GIVEN RECORDS:
● ● ●

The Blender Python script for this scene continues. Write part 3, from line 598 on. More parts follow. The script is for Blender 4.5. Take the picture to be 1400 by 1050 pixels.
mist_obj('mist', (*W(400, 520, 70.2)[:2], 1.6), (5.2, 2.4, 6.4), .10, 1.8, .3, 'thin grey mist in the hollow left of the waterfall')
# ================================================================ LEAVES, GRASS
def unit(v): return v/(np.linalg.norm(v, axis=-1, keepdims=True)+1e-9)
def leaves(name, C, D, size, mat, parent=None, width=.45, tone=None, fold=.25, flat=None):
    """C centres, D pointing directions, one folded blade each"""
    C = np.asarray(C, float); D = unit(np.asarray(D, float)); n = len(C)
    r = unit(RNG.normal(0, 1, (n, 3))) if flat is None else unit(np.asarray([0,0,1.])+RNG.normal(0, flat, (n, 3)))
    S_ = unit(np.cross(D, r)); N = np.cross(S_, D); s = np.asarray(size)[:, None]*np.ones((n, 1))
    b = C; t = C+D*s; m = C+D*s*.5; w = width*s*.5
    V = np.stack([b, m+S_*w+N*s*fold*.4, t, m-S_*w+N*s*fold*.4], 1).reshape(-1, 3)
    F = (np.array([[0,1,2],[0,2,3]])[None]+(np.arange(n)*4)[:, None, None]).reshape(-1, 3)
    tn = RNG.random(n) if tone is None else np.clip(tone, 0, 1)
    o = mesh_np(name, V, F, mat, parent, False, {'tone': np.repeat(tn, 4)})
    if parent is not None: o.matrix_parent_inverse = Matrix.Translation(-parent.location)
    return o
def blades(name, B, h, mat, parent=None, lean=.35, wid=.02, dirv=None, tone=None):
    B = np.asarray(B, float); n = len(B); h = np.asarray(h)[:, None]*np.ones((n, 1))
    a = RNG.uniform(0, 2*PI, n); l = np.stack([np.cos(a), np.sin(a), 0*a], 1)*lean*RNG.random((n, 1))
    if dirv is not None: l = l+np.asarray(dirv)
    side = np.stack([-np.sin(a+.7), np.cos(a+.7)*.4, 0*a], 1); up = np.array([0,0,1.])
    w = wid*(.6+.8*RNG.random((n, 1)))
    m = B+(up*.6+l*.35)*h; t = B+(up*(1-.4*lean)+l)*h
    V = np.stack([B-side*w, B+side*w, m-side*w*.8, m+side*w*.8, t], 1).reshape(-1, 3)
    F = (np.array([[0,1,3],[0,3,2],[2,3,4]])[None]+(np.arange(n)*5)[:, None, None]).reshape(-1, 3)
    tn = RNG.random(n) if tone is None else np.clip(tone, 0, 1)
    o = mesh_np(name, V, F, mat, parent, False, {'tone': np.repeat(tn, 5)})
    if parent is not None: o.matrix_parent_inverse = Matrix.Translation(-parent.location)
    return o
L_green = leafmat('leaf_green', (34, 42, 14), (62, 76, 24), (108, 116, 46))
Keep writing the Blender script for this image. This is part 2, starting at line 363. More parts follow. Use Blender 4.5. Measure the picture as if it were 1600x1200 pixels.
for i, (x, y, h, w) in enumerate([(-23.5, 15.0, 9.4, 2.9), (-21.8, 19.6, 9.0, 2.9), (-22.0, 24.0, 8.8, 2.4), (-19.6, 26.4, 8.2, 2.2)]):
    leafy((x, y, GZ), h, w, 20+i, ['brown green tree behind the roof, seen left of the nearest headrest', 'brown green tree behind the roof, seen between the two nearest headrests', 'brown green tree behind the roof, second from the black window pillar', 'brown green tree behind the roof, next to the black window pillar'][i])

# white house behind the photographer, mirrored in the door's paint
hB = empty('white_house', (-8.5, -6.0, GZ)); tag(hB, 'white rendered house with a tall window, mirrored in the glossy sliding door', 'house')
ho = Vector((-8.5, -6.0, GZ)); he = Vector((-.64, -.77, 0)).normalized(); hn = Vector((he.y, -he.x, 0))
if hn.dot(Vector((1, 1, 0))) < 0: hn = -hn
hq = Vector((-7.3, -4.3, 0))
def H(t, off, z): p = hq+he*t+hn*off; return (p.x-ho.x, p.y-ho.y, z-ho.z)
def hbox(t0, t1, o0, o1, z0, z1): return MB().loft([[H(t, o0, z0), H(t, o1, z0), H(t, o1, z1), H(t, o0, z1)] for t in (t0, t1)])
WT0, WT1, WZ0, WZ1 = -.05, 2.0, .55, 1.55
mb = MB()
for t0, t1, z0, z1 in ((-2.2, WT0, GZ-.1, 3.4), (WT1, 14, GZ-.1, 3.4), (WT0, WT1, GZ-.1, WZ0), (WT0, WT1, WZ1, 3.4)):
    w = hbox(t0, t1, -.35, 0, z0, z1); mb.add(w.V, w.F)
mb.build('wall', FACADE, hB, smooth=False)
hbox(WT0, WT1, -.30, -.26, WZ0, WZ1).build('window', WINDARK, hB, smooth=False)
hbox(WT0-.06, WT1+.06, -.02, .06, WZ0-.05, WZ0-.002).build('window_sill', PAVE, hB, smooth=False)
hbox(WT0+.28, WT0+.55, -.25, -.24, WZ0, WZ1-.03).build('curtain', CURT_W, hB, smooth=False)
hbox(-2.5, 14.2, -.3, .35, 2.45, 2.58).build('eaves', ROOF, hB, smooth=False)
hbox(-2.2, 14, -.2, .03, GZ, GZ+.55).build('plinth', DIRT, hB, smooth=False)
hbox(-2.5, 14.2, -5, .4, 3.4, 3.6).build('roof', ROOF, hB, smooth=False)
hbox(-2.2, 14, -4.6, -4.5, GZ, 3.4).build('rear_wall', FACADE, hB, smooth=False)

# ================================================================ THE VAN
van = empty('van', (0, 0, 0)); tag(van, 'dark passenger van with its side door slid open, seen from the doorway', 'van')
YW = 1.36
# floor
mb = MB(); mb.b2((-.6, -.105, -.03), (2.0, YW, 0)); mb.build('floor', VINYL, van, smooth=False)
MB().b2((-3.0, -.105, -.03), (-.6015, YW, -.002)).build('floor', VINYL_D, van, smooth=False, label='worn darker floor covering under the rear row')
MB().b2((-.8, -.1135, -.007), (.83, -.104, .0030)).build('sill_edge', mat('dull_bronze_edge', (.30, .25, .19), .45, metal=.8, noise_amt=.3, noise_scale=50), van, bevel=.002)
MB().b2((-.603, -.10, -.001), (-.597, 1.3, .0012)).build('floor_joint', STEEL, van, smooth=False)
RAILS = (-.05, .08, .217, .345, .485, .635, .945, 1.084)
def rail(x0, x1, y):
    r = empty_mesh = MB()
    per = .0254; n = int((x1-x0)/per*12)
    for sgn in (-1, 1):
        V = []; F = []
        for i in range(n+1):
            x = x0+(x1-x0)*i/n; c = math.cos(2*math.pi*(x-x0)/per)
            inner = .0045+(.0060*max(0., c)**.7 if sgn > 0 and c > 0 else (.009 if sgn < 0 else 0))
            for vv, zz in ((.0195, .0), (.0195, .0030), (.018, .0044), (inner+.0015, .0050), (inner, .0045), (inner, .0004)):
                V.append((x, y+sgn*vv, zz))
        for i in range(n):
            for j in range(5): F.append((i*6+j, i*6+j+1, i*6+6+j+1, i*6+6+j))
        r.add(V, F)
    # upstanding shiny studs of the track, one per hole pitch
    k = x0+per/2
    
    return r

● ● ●

Working from the data above, extract solely the lines from the one containing "Keep writing the" through the one containing "leafy((x, y, GZ), h, w, 20+i, ['brown", exactly as they appear, both included.

OUTPUT FOR THIS TASK:
Keep writing the Blender script for this image. This is part 2, starting at line 363. More parts follow. Use Blender 4.5. Measure the picture as if it were 1600x1200 pixels.
for i, (x, y, h, w) in enumerate([(-23.5, 15.0, 9.4, 2.9), (-21.8, 19.6, 9.0, 2.9), (-22.0, 24.0, 8.8, 2.4), (-19.6, 26.4, 8.2, 2.2)]):
    leafy((x, y, GZ), h, w, 20+i, ['brown green tree behind the roof, seen left of the nearest headrest', 'brown green tree behind the roof, seen between the two nearest headrests', 'brown green tree behind the roof, second from the black window pillar', 'brown green tree behind the roof, next to the black window pillar'][i])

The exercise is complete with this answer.